Photocatalytic Hydroxylation and Oxidative Coupling Reactions Mediated by Multinuclear Au(I) Supramolecular Clusters

Polynuclear Au(I) cluster photocatalysts, known for their high activity and stability, hold substantial potential in organic synthetic chemistry. This study synthesized two Au(I) supramolecular cluster catalysts with different nuclearities: a tetranuclear cluster, C1 ([(dppmAu2)2L1]•PF6-), and a hexadecanuclear cluster, C2 [(dppmAu2)6(Au4)(L1)4]•4PF6-, through a multicomponent stepwise self-assembly approach. Both cluster structures feature aurophilicity interaction motifs that endow them with exceptional photocatalytic performance, exhibiting optical band gaps of 2.27 eV and 2.41 eV, respectively. Upon photoexcitation, these clusters efficiently generate reactive oxygen species, significantly enhancing their photocatalytic efficacy for the oxidative hydroxylation of phenylboronic acids and oxidative coupling of benzylamines under mild conditions. Catalytic efficiencies exceeding 90% were achieved. Turnover frequencies for C2 and C1 were measured at 52.045 h-1 and 6.030 h-1, respectively, representing the highest efficiencies reported for photocatalysts to date.

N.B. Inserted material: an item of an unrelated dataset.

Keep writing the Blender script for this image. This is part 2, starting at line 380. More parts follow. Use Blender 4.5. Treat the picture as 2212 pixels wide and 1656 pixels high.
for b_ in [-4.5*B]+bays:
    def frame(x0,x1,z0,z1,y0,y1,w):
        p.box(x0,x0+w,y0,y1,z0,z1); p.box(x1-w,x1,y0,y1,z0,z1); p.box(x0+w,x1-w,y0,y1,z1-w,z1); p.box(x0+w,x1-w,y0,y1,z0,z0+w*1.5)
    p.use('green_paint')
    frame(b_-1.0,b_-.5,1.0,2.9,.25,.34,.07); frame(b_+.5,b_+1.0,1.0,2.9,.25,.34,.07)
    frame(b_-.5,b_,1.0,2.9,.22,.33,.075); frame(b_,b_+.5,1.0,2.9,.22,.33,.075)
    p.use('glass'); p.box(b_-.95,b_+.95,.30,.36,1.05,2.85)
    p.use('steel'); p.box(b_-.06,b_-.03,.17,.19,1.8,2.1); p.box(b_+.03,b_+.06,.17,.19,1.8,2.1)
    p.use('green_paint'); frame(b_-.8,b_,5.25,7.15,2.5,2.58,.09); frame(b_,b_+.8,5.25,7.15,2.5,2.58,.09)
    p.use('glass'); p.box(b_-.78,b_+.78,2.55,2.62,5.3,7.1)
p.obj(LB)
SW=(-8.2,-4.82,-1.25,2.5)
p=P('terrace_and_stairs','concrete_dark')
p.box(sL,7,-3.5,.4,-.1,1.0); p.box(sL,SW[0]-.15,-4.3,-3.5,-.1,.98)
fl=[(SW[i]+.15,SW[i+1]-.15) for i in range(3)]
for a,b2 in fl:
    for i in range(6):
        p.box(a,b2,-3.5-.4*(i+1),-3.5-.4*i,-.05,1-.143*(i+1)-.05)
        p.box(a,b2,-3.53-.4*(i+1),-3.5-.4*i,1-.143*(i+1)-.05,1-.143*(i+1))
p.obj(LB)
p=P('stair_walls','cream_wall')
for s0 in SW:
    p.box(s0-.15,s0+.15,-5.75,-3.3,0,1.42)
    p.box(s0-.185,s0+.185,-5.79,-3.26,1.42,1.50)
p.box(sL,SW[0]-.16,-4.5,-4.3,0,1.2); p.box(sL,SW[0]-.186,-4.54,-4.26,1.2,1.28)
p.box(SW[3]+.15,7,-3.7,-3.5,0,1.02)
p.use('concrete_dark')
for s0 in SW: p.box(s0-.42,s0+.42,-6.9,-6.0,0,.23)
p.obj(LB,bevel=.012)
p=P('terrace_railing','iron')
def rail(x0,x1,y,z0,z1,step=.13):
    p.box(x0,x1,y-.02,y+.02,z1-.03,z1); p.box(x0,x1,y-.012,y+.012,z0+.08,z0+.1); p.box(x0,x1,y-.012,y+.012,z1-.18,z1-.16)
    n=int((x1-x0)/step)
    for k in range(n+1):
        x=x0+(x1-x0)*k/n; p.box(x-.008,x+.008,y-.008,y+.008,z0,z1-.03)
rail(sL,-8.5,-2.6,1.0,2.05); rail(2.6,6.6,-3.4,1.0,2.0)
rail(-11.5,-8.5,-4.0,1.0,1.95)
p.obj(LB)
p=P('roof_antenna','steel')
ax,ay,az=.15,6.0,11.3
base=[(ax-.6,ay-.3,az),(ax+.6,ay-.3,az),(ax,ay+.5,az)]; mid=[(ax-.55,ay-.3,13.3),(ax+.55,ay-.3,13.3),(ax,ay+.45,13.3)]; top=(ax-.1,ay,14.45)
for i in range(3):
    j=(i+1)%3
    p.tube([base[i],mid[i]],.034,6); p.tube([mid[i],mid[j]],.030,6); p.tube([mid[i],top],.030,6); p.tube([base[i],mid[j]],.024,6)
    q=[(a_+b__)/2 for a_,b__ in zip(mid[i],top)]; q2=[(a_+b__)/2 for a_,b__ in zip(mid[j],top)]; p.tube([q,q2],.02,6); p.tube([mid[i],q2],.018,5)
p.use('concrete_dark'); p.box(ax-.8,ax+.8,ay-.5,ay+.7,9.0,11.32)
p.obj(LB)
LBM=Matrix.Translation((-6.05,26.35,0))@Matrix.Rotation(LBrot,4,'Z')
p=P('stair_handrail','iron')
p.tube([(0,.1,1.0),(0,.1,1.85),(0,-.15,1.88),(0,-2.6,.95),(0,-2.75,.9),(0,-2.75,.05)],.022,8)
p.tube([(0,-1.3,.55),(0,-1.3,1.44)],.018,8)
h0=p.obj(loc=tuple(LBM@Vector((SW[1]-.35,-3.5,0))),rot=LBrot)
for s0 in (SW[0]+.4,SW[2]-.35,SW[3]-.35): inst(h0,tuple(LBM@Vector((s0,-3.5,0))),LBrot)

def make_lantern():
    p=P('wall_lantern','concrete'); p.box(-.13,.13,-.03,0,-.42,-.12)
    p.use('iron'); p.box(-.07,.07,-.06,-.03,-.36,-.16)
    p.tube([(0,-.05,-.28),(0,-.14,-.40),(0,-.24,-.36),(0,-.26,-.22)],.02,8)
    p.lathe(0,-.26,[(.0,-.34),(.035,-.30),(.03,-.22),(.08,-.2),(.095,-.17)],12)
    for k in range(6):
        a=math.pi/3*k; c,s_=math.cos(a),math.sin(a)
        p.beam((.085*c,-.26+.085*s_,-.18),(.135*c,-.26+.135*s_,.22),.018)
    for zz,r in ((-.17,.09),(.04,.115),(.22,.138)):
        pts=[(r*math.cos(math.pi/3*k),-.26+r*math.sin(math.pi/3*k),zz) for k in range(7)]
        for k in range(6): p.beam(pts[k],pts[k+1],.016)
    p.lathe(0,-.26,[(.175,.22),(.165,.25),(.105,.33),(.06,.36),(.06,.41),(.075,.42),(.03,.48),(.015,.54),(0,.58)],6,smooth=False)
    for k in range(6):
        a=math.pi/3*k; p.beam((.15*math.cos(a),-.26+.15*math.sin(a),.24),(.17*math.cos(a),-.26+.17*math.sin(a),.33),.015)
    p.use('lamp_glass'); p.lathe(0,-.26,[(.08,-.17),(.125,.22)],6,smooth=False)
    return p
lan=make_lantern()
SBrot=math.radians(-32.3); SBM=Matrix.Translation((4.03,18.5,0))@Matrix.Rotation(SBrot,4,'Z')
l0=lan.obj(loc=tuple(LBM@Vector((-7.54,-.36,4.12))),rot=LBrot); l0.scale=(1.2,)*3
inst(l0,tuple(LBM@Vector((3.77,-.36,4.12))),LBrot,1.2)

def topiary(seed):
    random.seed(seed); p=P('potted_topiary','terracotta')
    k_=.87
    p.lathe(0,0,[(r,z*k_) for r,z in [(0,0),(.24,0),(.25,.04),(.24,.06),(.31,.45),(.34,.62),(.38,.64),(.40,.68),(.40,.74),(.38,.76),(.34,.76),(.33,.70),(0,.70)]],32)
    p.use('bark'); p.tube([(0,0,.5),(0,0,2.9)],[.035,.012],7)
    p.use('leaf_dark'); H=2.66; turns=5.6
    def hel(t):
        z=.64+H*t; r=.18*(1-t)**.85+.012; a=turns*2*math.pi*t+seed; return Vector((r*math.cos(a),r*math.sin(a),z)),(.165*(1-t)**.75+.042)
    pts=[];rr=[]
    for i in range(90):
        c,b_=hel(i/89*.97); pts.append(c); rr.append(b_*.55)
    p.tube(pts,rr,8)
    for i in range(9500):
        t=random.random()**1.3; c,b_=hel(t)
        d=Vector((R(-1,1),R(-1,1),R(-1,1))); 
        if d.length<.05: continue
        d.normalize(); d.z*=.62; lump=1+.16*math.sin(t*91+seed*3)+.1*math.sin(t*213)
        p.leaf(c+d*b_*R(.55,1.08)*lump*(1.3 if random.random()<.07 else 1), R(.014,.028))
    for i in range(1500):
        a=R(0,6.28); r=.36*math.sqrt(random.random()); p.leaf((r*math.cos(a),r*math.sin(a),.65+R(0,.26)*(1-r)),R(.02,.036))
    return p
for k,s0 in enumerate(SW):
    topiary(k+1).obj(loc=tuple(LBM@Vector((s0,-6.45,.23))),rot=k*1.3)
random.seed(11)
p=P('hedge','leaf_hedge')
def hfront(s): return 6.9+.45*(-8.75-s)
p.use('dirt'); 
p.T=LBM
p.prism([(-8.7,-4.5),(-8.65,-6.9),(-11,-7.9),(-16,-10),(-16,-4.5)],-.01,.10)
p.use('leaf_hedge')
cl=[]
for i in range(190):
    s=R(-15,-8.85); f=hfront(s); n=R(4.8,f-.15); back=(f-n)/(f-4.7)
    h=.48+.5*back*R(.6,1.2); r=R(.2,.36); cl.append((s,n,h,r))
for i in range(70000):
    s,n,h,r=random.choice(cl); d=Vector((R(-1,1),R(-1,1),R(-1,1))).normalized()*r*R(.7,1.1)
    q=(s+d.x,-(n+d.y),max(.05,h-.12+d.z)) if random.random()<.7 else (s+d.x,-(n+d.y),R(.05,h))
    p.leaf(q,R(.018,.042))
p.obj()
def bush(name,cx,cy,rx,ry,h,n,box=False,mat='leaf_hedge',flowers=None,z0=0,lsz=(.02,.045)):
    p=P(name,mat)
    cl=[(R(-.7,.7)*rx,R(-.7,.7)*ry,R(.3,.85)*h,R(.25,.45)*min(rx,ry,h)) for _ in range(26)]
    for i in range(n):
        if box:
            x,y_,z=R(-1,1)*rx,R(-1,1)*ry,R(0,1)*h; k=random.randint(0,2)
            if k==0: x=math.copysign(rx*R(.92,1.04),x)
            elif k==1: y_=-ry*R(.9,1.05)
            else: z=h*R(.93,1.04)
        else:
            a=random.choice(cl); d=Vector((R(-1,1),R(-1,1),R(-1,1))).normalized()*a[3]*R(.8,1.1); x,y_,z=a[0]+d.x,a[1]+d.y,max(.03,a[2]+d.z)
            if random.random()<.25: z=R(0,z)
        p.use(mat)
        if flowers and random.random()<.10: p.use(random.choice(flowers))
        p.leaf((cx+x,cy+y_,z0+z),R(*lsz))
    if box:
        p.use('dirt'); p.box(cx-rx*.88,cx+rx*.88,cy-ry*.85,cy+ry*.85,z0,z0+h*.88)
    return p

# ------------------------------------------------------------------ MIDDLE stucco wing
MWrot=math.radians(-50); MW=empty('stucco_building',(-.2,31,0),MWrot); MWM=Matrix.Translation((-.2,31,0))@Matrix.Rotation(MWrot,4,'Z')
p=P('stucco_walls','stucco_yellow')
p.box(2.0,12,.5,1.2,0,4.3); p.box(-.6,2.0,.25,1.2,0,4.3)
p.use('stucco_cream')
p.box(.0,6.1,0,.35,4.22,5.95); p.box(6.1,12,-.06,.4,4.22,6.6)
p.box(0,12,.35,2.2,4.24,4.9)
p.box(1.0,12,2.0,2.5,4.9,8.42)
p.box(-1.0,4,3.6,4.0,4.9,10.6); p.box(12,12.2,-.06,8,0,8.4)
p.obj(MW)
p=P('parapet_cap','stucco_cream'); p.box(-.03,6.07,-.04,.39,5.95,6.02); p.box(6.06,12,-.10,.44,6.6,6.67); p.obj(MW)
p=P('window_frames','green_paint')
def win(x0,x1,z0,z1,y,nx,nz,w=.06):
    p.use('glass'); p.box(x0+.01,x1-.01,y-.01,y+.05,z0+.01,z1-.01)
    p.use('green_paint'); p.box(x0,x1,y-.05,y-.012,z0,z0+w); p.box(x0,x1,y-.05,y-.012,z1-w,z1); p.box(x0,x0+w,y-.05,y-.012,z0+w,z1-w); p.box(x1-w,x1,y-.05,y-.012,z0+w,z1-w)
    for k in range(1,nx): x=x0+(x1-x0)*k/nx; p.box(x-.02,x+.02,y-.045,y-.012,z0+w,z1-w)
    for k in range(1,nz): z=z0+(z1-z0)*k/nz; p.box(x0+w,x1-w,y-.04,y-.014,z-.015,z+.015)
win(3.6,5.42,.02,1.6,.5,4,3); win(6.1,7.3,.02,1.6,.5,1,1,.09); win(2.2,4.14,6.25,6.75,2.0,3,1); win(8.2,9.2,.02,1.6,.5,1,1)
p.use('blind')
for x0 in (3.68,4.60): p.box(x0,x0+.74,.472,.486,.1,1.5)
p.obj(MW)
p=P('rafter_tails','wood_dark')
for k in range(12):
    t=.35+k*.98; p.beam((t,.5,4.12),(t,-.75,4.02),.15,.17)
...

Compared to C1, C2 exhibited superior photocatalytic activity, attributed to its higher photoelectric sensitivity and greater exposure of active metal sites. Using a combination of experimental data and density functional theory calculations, the plausible mechanisms were proposed for two photocatalytic reactions. This study demonstrates that the use of multicomponent cooperative self-assembly strategy to synthesize high-nuclearity Au(I) clusters offers innovative pathways for the development of efficient, green, light-driven organic synthesis.